Stated exercise :: Please find all lines in the data that hold the string "part" and copy them.

Listed records ::
******************************
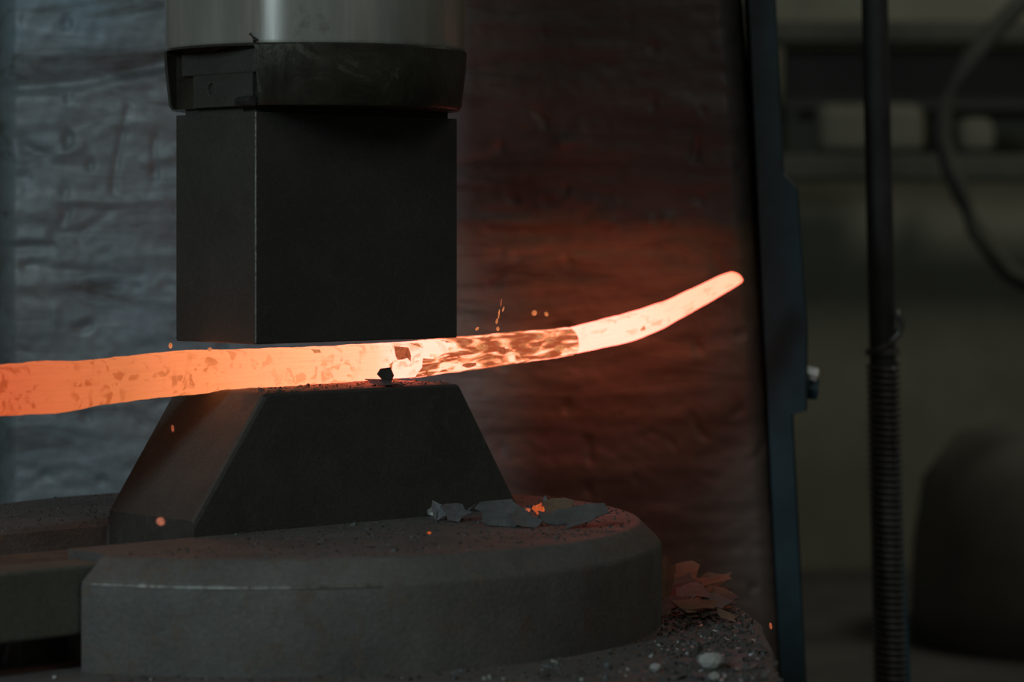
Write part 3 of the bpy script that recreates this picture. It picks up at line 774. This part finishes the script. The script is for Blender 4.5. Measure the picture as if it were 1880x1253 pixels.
# hot bits flying off: (x, y, depth, length px, width px, tilt)
sp = [(920,556,5500,7,1.1,.1,'highest faint spark right of the upper die'), (916,577,5500,9,1.5,.12,'long streaking spark right of the upper die'), (924,568,5500,5,1.5,.3,'thin spark beside the long streaking one'),
      (912,590,5500,5,2.2,.2,'small spark under the long streaking one'), (914,604,5480,4,3,0,'round spark just above the bar'), (876,604,5450,4,2.6,.8,'spark near the lower right corner of upper die'),
      (981,575,5900,5,4.5,.6,'larger blurred spark, left of the pair above the bar'), (1003,577,5900,4,3.4,-.5,'smaller blurred spark, right of the pair above the bar'),
      (313,635,5250,5,3.4,0,'spark above the bar left of the upper die'), (385,642,5150,4,3.5,.9,'spark on the bar below upper die left face'), (317,787,5060,6,2.4,-.1,'spark before the sloping end of lower die'),
      (295,958,4800,7,8,.4,'soft peach spark in front of the lower die foot'), (1415,1150,5650,6,2.4,-.15,'red spark off the right rim of anvil base'), (434,1e9,0,0,0,0,'')]
for px, py, Y, ln, wd, ti, lb in sp:
    if Y == 0: continue
    c = at(px, py, Y); L, W_ = ln*Y/F*S, wd*Y/F*S; d = Vector((math.sin(ti), 0, math.cos(ti)))
    bm = bmesh.new(); tube(bm, [c-d*L, c-d*L*.6, c, c+d*L*.6, c+d*L], [W_*.3, W_*.85, W_, W_*.8, W_*.25], 8)
    m = 'haze' if py == 958 else 'dull' if (py > 900 or py == 787 or py == 556) else 'spark'
    tag(link('spark', bm, M[m], None, True), lb, 'spark')

# ---------------------------------------------------------------- pole with coil, pipe
PY = 7050
pole = thing('guide_pole', at(1634, 425+1667*F/PY, PY), 'dark upright pole with a coiled spring around its lower half', 'pole')
def px_pole(y): return 1606 + (y)*.0225
bm = bmesh.new(); tube(bm, [at(px_pole(y), y, PY) for y in (-500, 0, 400, 800, 1200, 425+1667*F/PY)], .0200, 24); link('pole_rod', bm, M['pole'], pole, True)
bm = bmesh.new(); pts = []
turns, ytop, ybot = 62, 668, 1400
for i in range(turns*14+1):
    a = 2*math.pi*i/14; y = ytop + (ybot-ytop)*i/(turns*14)
    p = at(px_pole(y), y, PY); pts.append(p + Vector((math.cos(a)*.0225, math.sin(a)*.0225, 0)))
tube(bm, pts, .0034, 6); link('coil_spring', bm, M['hose'], pole, True)
bm = bmesh.new(); tube(bm, [at(x, y, PY-45) for x, y in ((1604,650),(1618,640),(1636,628),(1650,612),(1655,598),(1652,582),(1645,572))], .0055, 8)
link('spring_hook', bm, M['bolt'] if False else M['hose'], pole, True)
bm = bmesh.new(); tube(bm, [at(px_pole(y), y, PY) for y in (640, 652)], .026, 20); link('spring_collar', bm, M['hose'], pole)
bm = bmesh.new(); tube(bm, [at(1624+(y-700)*.05, y, PY+160) for y in (560, 900, 1260, 425+1667*F/(PY+160))], .017, 14)
tag(link('blue_pipe', bm, M['blue'], None, True), 'blue painted pipe standing just behind the coiled pole', 'pipe')

# ---------------------------------------------------------------- far bay, badly out of focus
def at_box(bm, xa, xb, ya, yb, Y, dY):
    k = Y/F; xybox(bm, (xa-940)*k, (xb-940)*k, Y, Y+dY, (ya-425)*k, (yb-425)*k)
FY = 13300
rk = thing('wall_rack', V((1700-940)*FY/F, FY, 1667), 'dark rack of horizontal rails against far wall', 'rack')
for ya, yb in ((38, 78), (283, 332)):
    bm = bmesh.new(); at_box(bm, 1380, 2050, ya, yb, FY, 250); bevel(bm, 20, 2); link('rail', bm, M['beam'], rk)
for xa in (1330, 2050):
    bm = bmesh.new(); at_box(bm, xa, xa+50, 0, 425+1667*F/FY, FY+30, 200); link('upright', bm, M['beam'], rk)
bm = bmesh.new(); at_box(bm, 1500, 1700, 190, 283, FY+20, 200); bevel(bm, 60, 3)
tag(link('storage_bin', bm, M['pan']), 'pale blurred bin on the rack rail near the pole', 'bin')
bm = bmesh.new(); at_box(bm, 1760, 1830, 215, 283, FY+20, 200); bevel(bm, 60, 3)
tag(link('storage_bin', bm, M['pan']), 'dim blurred bin at right end of the rack rail', 'bin')
bm = bmesh.new(); at_box(bm, 1440, 2100, 85, 200, FY+350, 60); tag(link('shelf_board', bm, M['floor']), 'brownish blurred board behind upper rack rails', 'board')
# dark round tank low on the right
bm = bmesh.new(); TY = 11500; k = TY/F
lathe(bm, (1990-940)*k, TY, [(200, (760-425)*k), (520, (800-425)*k), (650, (880-425)*k), (690, (1000-425)*k), (700, (1100-425)*k), (700, 1667)], 64)
tag(link('dark_tank', bm, M['tank'], None, True), 'large dark rounded tank at the far lower right', 'tank')
bm = bmesh.new(); tube(bm, [at(x, y, 11000) for x, y in ((1960,-60),(1880,0),(1830,50),(1770,120),(1735,190),(1728,250),(1745,310),(1765,360),(1790,420),(1850,500),(1960,560))], .022, 12)
tag(link('hanging_hose', bm, M['beam'], None, True), 'blurred hose looping down from the top right corner', 'hose')
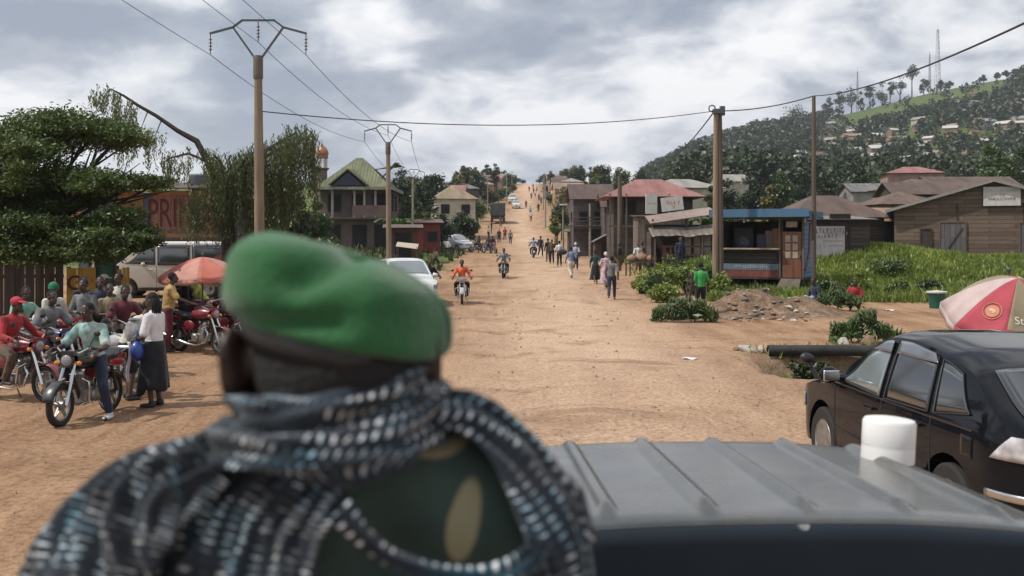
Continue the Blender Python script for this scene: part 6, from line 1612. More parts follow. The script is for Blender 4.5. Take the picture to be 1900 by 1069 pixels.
******************************
Task response ::
Write part 3 of the bpy script that recreates this picture. It picks up at line 774. This part finishes the script. The script is for Blender 4.5. Measure the picture as if it were 1880x1253 pixels.
Continue the Blender Python script for this scene: part 6, from line 1612. More parts follow. The script is for Blender 4.5. Take the picture to be 1900 by 1069 pixels.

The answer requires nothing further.